LONDON.- Richard Saltoun Gallery announces a solo exhibition of the career and unorthodox life of French Surrealist artist Pierre Molinier (b. 1900, Agen - 1976, Bordeaux).

Pierre Moliner – the man and the painter, the genius and the pervert, the ‘lesbienne’ and the guns lover – is not an easy figure to pin down. Existing on the margins of conventional society, he lived a life defined by excess and hedonism. At the age of 50 he raised his ‘premature tomb’, reading on its cross: ‘Here lies Pierre Molinier - born on 13 April 1900 - died around 1950 - He was a man without morals - He didn’t give a f*** of glory and honour - Useless to pray for him.’

This exhibition presents a selection of more than 50 of his groundbreaking photographs, drawings and paintings, dating from 1952 onwards. It was at this time that Molinier moved towards a more ‘magical’ style of art, a style that sought to bring to the surface unconscious desires and erotic drives and subsequently captured the attention of André Bréton, the founder of Surrealism. Breton became an avid supporter of his work and organised Molinier’s first exhibition L’Étoile Scellée, in 1956, which established his reputation.

Molinier’s fascination with the body and the erotic manifested itself through his carefully staged photographic portraits and self-portraits. Whilst his paintings and drawings depicted female characters in vertiginous, dark backgrounds, in his photographs he adopted a more joyful approach, reshaping his and his model’s appearances through doll’s masks, clothing, accessories, and S&M paraphernalia. Cross-dressing was, for Molinier, the preferred method of reshaping his own appearance, and this exhibition will present a collection of these self-portraits.
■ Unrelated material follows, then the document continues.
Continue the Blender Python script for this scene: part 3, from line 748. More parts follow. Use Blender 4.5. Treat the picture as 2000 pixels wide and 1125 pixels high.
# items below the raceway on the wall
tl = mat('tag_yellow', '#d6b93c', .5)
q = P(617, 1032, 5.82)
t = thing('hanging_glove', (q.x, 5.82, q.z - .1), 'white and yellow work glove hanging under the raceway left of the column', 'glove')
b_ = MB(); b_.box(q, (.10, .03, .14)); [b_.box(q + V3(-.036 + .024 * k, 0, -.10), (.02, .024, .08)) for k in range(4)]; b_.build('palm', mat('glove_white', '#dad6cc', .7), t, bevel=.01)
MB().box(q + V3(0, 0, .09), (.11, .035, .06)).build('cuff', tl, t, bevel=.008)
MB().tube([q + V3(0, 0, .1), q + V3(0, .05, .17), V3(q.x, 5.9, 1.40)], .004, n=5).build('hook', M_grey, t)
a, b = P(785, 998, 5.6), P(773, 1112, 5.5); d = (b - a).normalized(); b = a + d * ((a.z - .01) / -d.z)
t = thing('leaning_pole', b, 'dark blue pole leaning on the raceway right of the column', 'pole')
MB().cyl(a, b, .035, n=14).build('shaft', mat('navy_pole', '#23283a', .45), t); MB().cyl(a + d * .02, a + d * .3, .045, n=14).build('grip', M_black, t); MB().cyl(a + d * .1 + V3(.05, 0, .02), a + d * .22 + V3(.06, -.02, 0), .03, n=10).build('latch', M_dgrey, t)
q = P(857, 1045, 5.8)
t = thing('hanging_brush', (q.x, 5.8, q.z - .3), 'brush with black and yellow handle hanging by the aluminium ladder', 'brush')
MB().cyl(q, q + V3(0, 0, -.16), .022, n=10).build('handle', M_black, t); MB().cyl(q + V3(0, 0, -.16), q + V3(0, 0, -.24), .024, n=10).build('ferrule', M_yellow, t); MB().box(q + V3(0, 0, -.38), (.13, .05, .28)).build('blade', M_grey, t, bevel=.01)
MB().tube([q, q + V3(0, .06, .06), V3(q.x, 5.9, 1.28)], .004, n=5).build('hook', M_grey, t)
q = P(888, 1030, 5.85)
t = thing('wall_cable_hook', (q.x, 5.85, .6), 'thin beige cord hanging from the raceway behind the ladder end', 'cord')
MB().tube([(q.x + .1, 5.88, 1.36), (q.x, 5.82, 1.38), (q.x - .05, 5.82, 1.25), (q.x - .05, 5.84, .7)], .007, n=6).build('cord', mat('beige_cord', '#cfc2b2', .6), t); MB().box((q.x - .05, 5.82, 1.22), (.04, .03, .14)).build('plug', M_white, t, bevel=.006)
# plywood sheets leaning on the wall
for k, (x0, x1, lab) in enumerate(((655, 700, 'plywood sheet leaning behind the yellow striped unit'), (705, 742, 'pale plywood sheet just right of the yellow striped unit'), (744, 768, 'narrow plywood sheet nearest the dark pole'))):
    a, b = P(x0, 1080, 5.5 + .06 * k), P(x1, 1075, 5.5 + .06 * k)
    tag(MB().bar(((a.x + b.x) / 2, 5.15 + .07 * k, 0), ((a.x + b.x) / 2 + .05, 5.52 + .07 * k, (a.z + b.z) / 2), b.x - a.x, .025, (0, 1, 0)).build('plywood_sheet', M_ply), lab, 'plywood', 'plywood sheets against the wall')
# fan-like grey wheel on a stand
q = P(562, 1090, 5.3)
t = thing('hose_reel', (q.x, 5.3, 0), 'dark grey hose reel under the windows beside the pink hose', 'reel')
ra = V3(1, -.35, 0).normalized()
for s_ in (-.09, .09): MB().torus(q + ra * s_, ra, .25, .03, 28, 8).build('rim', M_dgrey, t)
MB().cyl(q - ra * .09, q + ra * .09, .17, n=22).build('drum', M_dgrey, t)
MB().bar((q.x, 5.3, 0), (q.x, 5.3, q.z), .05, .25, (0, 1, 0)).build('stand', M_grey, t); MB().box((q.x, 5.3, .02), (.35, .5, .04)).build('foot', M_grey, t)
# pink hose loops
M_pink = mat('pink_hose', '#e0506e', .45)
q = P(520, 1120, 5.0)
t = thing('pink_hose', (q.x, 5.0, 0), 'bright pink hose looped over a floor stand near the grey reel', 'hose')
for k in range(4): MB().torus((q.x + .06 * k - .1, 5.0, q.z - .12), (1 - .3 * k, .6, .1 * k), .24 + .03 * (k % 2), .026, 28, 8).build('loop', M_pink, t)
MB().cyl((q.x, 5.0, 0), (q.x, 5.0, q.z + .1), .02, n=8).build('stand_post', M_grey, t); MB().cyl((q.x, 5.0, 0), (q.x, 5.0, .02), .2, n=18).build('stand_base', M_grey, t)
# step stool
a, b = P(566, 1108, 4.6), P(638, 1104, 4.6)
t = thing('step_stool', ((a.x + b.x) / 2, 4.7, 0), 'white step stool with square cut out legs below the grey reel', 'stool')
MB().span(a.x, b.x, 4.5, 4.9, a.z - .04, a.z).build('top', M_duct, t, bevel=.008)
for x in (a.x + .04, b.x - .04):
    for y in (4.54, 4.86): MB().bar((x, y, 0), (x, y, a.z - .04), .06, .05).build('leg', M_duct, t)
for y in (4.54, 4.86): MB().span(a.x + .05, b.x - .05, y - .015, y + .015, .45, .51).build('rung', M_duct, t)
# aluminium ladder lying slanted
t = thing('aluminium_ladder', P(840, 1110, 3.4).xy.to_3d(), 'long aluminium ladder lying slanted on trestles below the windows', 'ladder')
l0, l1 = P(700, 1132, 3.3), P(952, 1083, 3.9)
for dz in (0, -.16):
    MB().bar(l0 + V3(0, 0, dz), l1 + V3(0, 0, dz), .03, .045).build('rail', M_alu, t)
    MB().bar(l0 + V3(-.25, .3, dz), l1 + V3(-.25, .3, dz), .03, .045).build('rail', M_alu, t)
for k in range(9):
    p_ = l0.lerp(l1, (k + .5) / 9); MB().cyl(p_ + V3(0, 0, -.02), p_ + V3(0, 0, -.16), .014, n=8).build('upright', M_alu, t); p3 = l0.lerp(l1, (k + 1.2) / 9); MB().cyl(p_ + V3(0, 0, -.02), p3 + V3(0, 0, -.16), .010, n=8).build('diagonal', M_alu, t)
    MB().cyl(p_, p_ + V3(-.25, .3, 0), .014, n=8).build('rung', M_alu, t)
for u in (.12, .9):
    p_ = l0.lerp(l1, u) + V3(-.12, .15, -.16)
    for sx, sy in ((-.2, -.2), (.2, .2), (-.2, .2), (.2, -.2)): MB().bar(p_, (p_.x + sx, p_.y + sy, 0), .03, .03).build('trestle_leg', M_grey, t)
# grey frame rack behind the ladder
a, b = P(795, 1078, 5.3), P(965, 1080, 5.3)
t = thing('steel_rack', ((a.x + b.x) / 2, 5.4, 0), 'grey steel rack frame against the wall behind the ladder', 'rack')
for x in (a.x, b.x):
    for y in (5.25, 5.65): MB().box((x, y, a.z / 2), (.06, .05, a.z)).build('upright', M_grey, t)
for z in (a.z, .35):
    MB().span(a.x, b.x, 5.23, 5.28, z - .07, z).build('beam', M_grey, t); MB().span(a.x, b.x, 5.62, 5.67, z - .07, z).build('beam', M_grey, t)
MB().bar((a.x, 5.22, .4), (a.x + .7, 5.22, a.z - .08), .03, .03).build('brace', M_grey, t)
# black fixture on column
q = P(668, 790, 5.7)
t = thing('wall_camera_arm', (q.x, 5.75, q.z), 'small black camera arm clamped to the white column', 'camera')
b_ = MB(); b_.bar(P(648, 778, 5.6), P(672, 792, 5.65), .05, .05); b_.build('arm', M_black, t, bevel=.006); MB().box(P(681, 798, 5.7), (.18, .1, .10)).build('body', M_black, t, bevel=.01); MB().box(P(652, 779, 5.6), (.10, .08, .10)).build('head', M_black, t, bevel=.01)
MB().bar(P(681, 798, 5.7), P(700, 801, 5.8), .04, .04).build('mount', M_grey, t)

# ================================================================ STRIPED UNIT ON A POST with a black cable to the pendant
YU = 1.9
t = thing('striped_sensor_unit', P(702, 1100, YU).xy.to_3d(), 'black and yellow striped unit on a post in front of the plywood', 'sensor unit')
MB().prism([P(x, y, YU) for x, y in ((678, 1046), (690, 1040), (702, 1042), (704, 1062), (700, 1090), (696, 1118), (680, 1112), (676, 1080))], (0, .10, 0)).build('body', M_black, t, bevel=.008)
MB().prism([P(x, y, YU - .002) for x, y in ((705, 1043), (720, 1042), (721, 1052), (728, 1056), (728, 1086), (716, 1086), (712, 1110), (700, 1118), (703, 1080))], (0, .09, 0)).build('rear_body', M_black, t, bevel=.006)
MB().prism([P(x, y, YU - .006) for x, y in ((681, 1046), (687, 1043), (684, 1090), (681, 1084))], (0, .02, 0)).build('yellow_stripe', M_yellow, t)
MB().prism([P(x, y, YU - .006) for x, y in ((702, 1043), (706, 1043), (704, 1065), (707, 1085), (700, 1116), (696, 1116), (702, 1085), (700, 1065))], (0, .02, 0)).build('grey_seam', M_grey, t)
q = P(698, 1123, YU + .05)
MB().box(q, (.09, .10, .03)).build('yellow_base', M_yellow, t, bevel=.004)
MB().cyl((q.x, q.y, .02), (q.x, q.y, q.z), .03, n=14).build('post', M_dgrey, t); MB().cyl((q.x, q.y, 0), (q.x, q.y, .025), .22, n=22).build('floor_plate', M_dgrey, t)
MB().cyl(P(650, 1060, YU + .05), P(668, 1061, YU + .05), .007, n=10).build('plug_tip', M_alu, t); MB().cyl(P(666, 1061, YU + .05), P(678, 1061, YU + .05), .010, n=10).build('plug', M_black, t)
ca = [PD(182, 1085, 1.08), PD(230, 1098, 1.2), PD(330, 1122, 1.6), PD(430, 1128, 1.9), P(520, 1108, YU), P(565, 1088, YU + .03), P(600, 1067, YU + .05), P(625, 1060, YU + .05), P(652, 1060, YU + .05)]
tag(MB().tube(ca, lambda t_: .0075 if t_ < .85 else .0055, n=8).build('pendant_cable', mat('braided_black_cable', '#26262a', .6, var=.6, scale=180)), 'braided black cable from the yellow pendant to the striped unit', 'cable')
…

Molinier’s creative process was both strict and experimental: he would mix colour pigments with his sperm; he only used as models the people whom he loved; he would fellate himself whilst releasing the camera’s shutter; he would have sex with the dolls he was using for his shootings; hand-sew and alter female undergarments to fit his body; alter photographs by manually manipulating the negatives using his body parts.

Photography was a way for Molinier to present the pleasure principle and allowed him to give visual form to infinite dream-like creatures that made their way forward from his inner psyche. ‘The Chaman and its Creatures’, an unfinished artist’s book from 1967, composed of over 70 photomontages, epitomises the artists’ role as a demiurge: between God and Satan. The Shaman Pierre Molinier is an intermediary figure that opens the doors to inconceivable visions, by altering, dissembling and multiplying the body and its gender. The photomontage technique allowed for such experiments, and was perfected by Molinier, by cutting, composing and photographing the constructed montage.

Pierre Molinier’s life and art are inseparable and, in 1976, he committed suicide by a self- inflicted gunshot. A retrospective at Centre Georges Pompidou was held the following year.